Q&A

ペット可のマンションを経営しています。ペット飼育による汚損・破損の補修費用を敷金から控除することはできるでしょうか?

ペット飼育を原因とする通常の損耗に関する補修費用については賃貸人が負担し、それを超えるものについては賃借人が負担します

ペット可の借家の場合、飼育による汚損・破損は通常損耗と判断される

賃借人が借家から退去する際の原状回復費用は、通常の使用を超える損耗に限って賃借人の負担となるというのが原則です。

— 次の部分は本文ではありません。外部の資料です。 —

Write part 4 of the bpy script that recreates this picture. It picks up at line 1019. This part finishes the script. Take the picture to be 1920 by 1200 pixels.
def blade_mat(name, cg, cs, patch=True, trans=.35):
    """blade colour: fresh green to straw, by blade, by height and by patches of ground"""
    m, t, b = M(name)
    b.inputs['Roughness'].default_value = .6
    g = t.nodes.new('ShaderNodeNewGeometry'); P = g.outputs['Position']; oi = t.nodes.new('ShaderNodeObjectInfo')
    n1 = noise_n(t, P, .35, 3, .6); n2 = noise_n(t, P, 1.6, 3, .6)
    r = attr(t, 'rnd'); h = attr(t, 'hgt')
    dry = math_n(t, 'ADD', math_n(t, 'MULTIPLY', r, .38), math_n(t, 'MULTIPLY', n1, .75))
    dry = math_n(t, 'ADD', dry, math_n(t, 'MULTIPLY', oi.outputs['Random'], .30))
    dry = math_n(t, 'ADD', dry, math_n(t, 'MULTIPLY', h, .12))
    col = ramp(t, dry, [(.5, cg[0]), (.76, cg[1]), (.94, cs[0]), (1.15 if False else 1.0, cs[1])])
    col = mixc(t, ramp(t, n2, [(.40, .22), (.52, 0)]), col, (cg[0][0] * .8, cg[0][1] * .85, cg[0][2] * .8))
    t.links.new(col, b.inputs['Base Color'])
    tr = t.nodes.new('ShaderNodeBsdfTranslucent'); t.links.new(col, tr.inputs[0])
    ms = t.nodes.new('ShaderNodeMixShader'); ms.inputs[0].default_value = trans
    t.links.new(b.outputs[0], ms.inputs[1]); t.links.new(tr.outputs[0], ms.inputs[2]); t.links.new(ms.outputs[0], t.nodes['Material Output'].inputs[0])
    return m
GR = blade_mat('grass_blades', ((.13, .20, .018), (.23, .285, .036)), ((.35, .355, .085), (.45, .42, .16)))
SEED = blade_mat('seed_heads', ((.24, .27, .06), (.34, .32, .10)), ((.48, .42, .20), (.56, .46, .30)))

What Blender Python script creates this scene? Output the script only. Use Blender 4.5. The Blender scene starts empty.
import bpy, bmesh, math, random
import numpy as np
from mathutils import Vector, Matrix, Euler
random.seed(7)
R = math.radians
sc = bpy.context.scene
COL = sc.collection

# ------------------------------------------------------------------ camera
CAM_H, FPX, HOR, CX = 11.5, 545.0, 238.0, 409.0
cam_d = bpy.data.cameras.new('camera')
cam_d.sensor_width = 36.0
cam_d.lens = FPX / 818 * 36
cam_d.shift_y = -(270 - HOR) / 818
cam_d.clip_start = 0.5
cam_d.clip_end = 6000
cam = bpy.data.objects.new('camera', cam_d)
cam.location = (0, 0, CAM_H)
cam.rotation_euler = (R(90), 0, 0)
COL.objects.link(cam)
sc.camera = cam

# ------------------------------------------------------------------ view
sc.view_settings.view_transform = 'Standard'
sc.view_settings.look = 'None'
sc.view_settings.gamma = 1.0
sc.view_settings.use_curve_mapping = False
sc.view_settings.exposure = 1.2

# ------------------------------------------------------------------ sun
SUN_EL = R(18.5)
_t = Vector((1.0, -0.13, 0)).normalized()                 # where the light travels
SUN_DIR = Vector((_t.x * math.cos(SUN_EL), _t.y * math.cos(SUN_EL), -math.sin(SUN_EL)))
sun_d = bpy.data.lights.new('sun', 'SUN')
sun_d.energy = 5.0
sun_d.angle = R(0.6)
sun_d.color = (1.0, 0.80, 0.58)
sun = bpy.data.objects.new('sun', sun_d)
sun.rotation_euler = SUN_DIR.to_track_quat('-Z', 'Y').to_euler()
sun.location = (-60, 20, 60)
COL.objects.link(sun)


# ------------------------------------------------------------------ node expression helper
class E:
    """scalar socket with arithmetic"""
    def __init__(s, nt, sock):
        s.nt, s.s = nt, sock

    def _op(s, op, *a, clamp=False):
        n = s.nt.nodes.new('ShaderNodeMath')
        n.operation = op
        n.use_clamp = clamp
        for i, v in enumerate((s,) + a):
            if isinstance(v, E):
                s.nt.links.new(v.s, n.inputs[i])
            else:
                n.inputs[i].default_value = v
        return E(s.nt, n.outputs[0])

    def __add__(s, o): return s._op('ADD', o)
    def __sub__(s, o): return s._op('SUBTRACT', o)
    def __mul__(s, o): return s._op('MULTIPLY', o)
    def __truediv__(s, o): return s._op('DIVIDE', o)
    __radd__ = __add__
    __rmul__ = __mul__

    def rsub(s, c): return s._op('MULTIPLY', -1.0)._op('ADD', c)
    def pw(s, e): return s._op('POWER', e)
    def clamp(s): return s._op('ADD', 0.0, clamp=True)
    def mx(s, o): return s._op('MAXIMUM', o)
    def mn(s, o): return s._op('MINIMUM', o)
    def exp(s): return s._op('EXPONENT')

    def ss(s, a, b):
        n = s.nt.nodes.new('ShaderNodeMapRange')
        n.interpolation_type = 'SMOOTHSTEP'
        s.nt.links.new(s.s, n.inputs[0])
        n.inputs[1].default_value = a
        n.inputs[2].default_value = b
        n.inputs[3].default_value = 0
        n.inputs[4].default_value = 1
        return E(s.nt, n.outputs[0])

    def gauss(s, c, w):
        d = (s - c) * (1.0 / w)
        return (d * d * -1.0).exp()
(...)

それでは、ペット飼育を認めている借家を退去する際の原状回復費用については、どのように考えればよいでしょうか。
この点、ペット不可の借家であれば、ペットを飼育すること自体が契約違反となり、飼育によって生じた損耗は、賃借人の故意・過失による損耗または通常の使用を超える損耗に当たることになり、賃借人がその補修費用を全額負担することになります。
しかし、ペットの飼育が許されている場合には、ペット飼育による汚損・破損が生じることは当然予想されることですので、通常の使用による損耗に当たると考えられます。従って、家主側がその補修費用を負担することになります。

トラブル防止のために損耗の負担について細目を定めておこう

一方、ペットの管理が不十分であったことにより生じた損耗であれば、通常の使用を超える損耗に当たるため、賃借人がその補修費用を負担することとなります。しかし、実際問題としてはペットの飼育・管理が十分であったかどうかの区別は難しく、家主と賃借人の意見の対立が予想されます。
そこで、このようなトラブルを事前に防止するためにも、ペットの飼育に関する規則を定めておくと同時に、ペット飼育による損耗のうち、家主と賃借人それぞれが負担する項目を具体的に細かく定めておくことが重要となります。賃借人が負担する項目や箇所が限定されていれば、こうした特約は有効であると解されます。
しかし、たとえば「ペット飼育による損耗については全て賃借人が負担する」というように、賃借人が負担する項目や箇所を限定せず、明確にしていない場合は、その特約は消費者契約法10条に違反するものとして無効となる可能性がありますので、注意が必要です。